▶ _Goal_
Would you output the whole listing below, exactly as it reads?
● ● ● ● ●
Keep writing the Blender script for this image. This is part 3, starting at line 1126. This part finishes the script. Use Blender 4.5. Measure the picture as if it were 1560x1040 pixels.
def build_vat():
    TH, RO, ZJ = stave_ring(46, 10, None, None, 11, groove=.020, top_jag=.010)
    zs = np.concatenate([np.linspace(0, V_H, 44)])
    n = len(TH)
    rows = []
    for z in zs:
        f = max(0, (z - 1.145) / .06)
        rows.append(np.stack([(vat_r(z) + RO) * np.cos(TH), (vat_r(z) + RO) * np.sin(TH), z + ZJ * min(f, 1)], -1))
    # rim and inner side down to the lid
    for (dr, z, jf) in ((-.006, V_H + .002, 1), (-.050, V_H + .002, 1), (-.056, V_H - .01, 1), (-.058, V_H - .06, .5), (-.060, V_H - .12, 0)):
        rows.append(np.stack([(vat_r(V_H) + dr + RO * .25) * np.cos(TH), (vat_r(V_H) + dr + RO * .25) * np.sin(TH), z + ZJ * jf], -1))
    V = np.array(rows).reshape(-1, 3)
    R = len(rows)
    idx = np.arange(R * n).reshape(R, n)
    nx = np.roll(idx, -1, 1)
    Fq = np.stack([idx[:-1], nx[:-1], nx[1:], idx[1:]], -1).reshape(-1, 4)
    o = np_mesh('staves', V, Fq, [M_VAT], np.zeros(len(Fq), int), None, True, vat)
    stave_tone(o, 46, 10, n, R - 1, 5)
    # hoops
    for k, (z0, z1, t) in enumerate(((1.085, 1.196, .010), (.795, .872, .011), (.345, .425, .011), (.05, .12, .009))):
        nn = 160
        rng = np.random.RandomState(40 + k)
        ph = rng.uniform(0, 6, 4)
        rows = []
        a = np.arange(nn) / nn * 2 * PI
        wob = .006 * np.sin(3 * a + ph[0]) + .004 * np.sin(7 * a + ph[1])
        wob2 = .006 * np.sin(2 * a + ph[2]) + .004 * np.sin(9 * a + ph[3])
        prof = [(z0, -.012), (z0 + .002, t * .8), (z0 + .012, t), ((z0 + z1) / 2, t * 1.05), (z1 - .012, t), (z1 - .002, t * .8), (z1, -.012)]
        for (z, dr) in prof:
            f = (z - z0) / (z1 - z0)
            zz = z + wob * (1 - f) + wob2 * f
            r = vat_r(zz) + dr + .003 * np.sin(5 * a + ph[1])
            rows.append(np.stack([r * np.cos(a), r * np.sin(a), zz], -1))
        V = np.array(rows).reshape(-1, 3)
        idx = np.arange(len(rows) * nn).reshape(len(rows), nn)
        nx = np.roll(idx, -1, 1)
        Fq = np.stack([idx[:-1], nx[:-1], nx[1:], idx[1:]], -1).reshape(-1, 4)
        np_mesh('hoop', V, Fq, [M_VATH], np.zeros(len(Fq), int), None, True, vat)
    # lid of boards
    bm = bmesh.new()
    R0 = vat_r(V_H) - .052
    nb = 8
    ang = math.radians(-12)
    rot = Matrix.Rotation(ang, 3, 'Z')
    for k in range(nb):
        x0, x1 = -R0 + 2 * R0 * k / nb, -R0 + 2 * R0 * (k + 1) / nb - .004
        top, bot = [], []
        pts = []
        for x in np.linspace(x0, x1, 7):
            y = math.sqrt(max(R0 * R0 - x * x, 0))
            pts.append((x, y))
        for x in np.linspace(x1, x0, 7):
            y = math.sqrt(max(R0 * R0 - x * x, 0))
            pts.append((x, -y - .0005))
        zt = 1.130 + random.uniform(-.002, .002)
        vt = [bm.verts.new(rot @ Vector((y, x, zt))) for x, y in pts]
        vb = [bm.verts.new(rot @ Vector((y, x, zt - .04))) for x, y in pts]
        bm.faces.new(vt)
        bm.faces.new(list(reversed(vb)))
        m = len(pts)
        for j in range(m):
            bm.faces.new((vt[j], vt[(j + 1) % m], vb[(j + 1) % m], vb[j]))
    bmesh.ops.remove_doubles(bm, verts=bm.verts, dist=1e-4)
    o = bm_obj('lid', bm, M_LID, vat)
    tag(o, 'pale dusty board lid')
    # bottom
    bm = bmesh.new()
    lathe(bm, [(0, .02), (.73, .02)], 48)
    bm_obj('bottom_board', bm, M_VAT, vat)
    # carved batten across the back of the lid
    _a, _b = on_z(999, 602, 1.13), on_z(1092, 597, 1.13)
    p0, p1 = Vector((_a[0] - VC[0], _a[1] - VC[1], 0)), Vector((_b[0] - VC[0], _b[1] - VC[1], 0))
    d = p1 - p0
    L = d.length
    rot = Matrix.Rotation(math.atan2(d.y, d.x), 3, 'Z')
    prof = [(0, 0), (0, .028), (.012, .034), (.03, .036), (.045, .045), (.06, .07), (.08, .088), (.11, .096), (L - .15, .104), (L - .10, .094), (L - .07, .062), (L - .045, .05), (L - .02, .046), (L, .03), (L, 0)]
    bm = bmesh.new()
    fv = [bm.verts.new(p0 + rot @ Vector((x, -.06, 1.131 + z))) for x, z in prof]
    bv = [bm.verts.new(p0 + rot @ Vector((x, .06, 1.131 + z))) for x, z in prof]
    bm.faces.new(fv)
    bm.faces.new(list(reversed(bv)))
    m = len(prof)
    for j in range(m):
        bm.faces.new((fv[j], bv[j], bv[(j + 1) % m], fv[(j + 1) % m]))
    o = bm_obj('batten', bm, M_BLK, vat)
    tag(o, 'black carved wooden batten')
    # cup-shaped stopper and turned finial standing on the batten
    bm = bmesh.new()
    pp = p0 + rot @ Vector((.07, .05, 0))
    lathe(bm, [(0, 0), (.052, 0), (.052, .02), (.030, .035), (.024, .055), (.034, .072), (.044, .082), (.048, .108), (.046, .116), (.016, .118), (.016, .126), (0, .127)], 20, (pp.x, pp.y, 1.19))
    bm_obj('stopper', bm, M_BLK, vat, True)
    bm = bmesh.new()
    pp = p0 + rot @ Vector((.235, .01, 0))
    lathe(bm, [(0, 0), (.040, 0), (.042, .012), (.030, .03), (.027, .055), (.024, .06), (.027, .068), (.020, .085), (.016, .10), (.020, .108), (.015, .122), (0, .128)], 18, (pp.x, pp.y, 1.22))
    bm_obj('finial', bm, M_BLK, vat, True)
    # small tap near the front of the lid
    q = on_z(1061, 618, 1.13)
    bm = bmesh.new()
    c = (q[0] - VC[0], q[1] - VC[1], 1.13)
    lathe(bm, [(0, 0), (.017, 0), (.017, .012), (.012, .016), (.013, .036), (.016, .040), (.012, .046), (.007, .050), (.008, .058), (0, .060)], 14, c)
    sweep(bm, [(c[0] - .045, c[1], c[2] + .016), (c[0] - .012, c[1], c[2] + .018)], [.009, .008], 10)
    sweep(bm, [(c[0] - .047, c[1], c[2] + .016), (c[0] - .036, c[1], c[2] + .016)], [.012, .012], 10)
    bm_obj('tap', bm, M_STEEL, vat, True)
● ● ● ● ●
▶ _Output below_
Keep writing the Blender script for this image. This is part 3, starting at line 1126. This part finishes the script. Use Blender 4.5. Measure the picture as if it were 1560x1040 pixels.
def build_vat():
    TH, RO, ZJ = stave_ring(46, 10, None, None, 11, groove=.020, top_jag=.010)
    zs = np.concatenate([np.linspace(0, V_H, 44)])
    n = len(TH)
    rows = []
    for z in zs:
        f = max(0, (z - 1.145) / .06)
        rows.append(np.stack([(vat_r(z) + RO) * np.cos(TH), (vat_r(z) + RO) * np.sin(TH), z + ZJ * min(f, 1)], -1))
    # rim and inner side down to the lid
    for (dr, z, jf) in ((-.006, V_H + .002, 1), (-.050, V_H + .002, 1), (-.056, V_H - .01, 1), (-.058, V_H - .06, .5), (-.060, V_H - .12, 0)):
        rows.append(np.stack([(vat_r(V_H) + dr + RO * .25) * np.cos(TH), (vat_r(V_H) + dr + RO * .25) * np.sin(TH), z + ZJ * jf], -1))
    V = np.array(rows).reshape(-1, 3)
    R = len(rows)
    idx = np.arange(R * n).reshape(R, n)
    nx = np.roll(idx, -1, 1)
    Fq = np.stack([idx[:-1], nx[:-1], nx[1:], idx[1:]], -1).reshape(-1, 4)
    o = np_mesh('staves', V, Fq, [M_VAT], np.zeros(len(Fq), int), None, True, vat)
    stave_tone(o, 46, 10, n, R - 1, 5)
    # hoops
    for k, (z0, z1, t) in enumerate(((1.085, 1.196, .010), (.795, .872, .011), (.345, .425, .011), (.05, .12, .009))):
        nn = 160
        rng = np.random.RandomState(40 + k)
        ph = rng.uniform(0, 6, 4)
        rows = []
        a = np.arange(nn) / nn * 2 * PI
        wob = .006 * np.sin(3 * a + ph[0]) + .004 * np.sin(7 * a + ph[1])
        wob2 = .006 * np.sin(2 * a + ph[2]) + .004 * np.sin(9 * a + ph[3])
        prof = [(z0, -.012), (z0 + .002, t * .8), (z0 + .012, t), ((z0 + z1) / 2, t * 1.05), (z1 - .012, t), (z1 - .002, t * .8), (z1, -.012)]
        for (z, dr) in prof:
            f = (z - z0) / (z1 - z0)
            zz = z + wob * (1 - f) + wob2 * f
            r = vat_r(zz) + dr + .003 * np.sin(5 * a + ph[1])
            rows.append(np.stack([r * np.cos(a), r * np.sin(a), zz], -1))
        V = np.array(rows).reshape(-1, 3)
        idx = np.arange(len(rows) * nn).reshape(len(rows), nn)
        nx = np.roll(idx, -1, 1)
        Fq = np.stack([idx[:-1], nx[:-1], nx[1:], idx[1:]], -1).reshape(-1, 4)
        np_mesh('hoop', V, Fq, [M_VATH], np.zeros(len(Fq), int), None, True, vat)
    # lid of boards
    bm = bmesh.new()
    R0 = vat_r(V_H) - .052
    nb = 8
    ang = math.radians(-12)
    rot = Matrix.Rotation(ang, 3, 'Z')
    for k in range(nb):
        x0, x1 = -R0 + 2 * R0 * k / nb, -R0 + 2 * R0 * (k + 1) / nb - .004
        top, bot = [], []
        pts = []
        for x in np.linspace(x0, x1, 7):
            y = math.sqrt(max(R0 * R0 - x * x, 0))
            pts.append((x, y))
        for x in np.linspace(x1, x0, 7):
            y = math.sqrt(max(R0 * R0 - x * x, 0))
            pts.append((x, -y - .0005))
        zt = 1.130 + random.uniform(-.002, .002)
        vt = [bm.verts.new(rot @ Vector((y, x, zt))) for x, y in pts]
        vb = [bm.verts.new(rot @ Vector((y, x, zt - .04))) for x, y in pts]
        bm.faces.new(vt)
        bm.faces.new(list(reversed(vb)))
        m = len(pts)
        for j in range(m):
            bm.faces.new((vt[j], vt[(j + 1) % m], vb[(j + 1) % m], vb[j]))
    bmesh.ops.remove_doubles(bm, verts=bm.verts, dist=1e-4)
    o = bm_obj('lid', bm, M_LID, vat)
    tag(o, 'pale dusty board lid')
    # bottom
    bm = bmesh.new()
    lathe(bm, [(0, .02), (.73, .02)], 48)
    bm_obj('bottom_board', bm, M_VAT, vat)
    # carved batten across the back of the lid
    _a, _b = on_z(999, 602, 1.13), on_z(1092, 597, 1.13)
    p0, p1 = Vector((_a[0] - VC[0], _a[1] - VC[1], 0)), Vector((_b[0] - VC[0], _b[1] - VC[1], 0))
    d = p1 - p0
    L = d.length
    rot = Matrix.Rotation(math.atan2(d.y, d.x), 3, 'Z')
    prof = [(0, 0), (0, .028), (.012, .034), (.03, .036), (.045, .045), (.06, .07), (.08, .088), (.11, .096), (L - .15, .104), (L - .10, .094), (L - .07, .062), (L - .045, .05), (L - .02, .046), (L, .03), (L, 0)]
    bm = bmesh.new()
    fv = [bm.verts.new(p0 + rot @ Vector((x, -.06, 1.131 + z))) for x, z in prof]
    bv = [bm.verts.new(p0 + rot @ Vector((x, .06, 1.131 + z))) for x, z in prof]
    bm.faces.new(fv)
    bm.faces.new(list(reversed(bv)))
    m = len(prof)
    for j in range(m):
        bm.faces.new((fv[j], bv[j], bv[(j + 1) % m], fv[(j + 1) % m]))
    o = bm_obj('batten', bm, M_BLK, vat)
    tag(o, 'black carved wooden batten')
    # cup-shaped stopper and turned finial standing on the batten
    bm = bmesh.new()
    pp = p0 + rot @ Vector((.07, .05, 0))
    lathe(bm, [(0, 0), (.052, 0), (.052, .02), (.030, .035), (.024, .055), (.034, .072), (.044, .082), (.048, .108), (.046, .116), (.016, .118), (.016, .126), (0, .127)], 20, (pp.x, pp.y, 1.19))
    bm_obj('stopper', bm, M_BLK, vat, True)
    bm = bmesh.new()
    pp = p0 + rot @ Vector((.235, .01, 0))
    lathe(bm, [(0, 0), (.040, 0), (.042, .012), (.030, .03), (.027, .055), (.024, .06), (.027, .068), (.020, .085), (.016, .10), (.020, .108), (.015, .122), (0, .128)], 18, (pp.x, pp.y, 1.22))
    bm_obj('finial', bm, M_BLK, vat, True)
    # small tap near the front of the lid
    q = on_z(1061, 618, 1.13)
    bm = bmesh.new()
    c = (q[0] - VC[0], q[1] - VC[1], 1.13)
    lathe(bm, [(0, 0), (.017, 0), (.017, .012), (.012, .016), (.013, .036), (.016, .040), (.012, .046), (.007, .050), (.008, .058), (0, .060)], 14, c)
    sweep(bm, [(c[0] - .045, c[1], c[2] + .016), (c[0] - .012, c[1], c[2] + .018)], [.009, .008], 10)
    sweep(bm, [(c[0] - .047, c[1], c[2] + .016), (c[0] - .036, c[1], c[2] + .016)], [.012, .012], 10)
    bm_obj('tap', bm, M_STEEL, vat, True)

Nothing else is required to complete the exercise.